What’s Bugging You?

Debby Luquette
Adams County Master Gardener

(5/16) Seventeen years ago the third Friday of May was designated as Endangered Species Day to remind us of those species of plants and animals that are likely to disappear without some intervention from people. It might also be a good time to think about those ‘little things that run the world,’ as naturalist E.O. Wilson called insects. Many of them might become extinct before we even recognize their role in the world.

I know there are insects we consider pests, but only 1% of the known species eat, bite, sting, destroy property or otherwise disturb people and the other living beings. If we look closely at some of the things insects do for us, we find there are many times more than 1% which are beneficial. The rest seem merely benign from a human perspective, but maybe we just don’t understand their role in the world yet.

I am beginning to stop and pay attention to insects, and I find them fascinating. They are different in so many ways, even beyond all the body shapes, means of getting around, places they live and their ways of interacting with other creatures. So far, scientists have identified and named 1.5 million species of plants and animals, probably just a fraction of all the living and extinct life forms. Of that 1.5 million, one million of the named creatures are insects, and most of them are beetles.

Insects became the most successful group of animals on the planet after they first appeared around 480 million years ago; land plants appeared about this time, too. At that time plant reproduction was limited to moving their pollen equivalent from one plant to another in water, making them very short (mosses and ferns). Plants became more successful and diverse when pollen began moving on the wind. But the real advance, the development of plants with true flowers, coincided with the ability of insects to move the pollen from one flower to another.

But the insects that moved pollen weren’t the only insects that were successful. Scientists believe what truly made insects as a group so successful was that they became so diverse. When a new niche opened, an insect species soon filled it. They were able to take advantage of the opportunity because they could rapidly populate an area. Their small size, short life span and numerous offspring gave them advantages that allowed their populations to quickly adapt to opportunities presented by changes in their environment. Insects evolved in the face of a changing environment, and they still do.

Some species – like butterflies, beetles and flies – have life cycles which include a larval stage (caterpillars, grubs, maggots, etc.), allowing them to eat different foods at different points in their development. This makes more food choices available for their populations. We are familiar with lady bug larvae as aphid eaters while the parents enjoy nectar. Wasps are also nectar feeders as adults, while capturing and paralyzing insect prey as food for their young.

When we examine insects in the garden we recognize the many niches they fill. We like to classify insects that suck plant sap (like aphids), or eat plants outright, (like squash bugs), as pests, but when we plant a garden, insects are merely taking advantage of easy-to-acquire, abundant food which it would otherwise find in its more natural, non-garden environment. Yet, while we call them ‘pests,’ one of their roles in nature is to be food for other animals.

It’s Nature’s solution to garden pests.
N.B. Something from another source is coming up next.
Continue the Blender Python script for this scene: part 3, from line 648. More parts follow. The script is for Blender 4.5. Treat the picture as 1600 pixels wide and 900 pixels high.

Have you noticed praying mantises prowling your garden toward the end of summer? I appreciate finding assassin bugs and robber flies that go after my pest insects. And, besides outright capture-and-eat predators, there are parasitoid insects that lay their eggs in the insect pest. After the eggs hatch, the larvae eat the victim’s insides before pupating to become another generation of parasitoids on pest patrol.

Part of the niche of some insects is being prey for other, non-insect predators. There are the pests, like the white cabbage butterfly caterpillars that love my kale and broccoli. But soft bodied insects, especially caterpillars, are the best food for growing bird chicks. Check out the birds scurrying around the garden in spring as they are gathering food for their broods. They help to protect your crop, so be careful with the insecticide.

There are the detritus feeders, eating decaying plant material; earwigs include plant detritus on their menu. They are making plant detritus more palatable for your worms and grubs. There are predators in the soil, too. Firefly larvae and other beetle larvae hunt and eat slugs and soft bodied insects in garden soil, too.

Niches aren’t just about what a creature eats. It also includes everything else the creature does as it interacts with its habitat. While insects are variable in how they eat, they are different in other aspects of their lives, as well. They have several means of locomotion; they fly, hop, walk, burrow, swim or just scoot over the ground. Niches include the habitat where the creature is found, along with temperature, humidity, day length and all the physical components of its habitat. There are insects adapted to all of them.

When you spend the time to investigate how the insects are interacting with your garden, you won’t find it difficult to see all the different ways these creatures are suited to their life in your garden. In fact, a suggested activity for the 17th Endangered Species Day is to find and observe 17 organisms. Identify them if you need to, but it’s alright to just enjoy watching them. If it’s an insect, so much the better.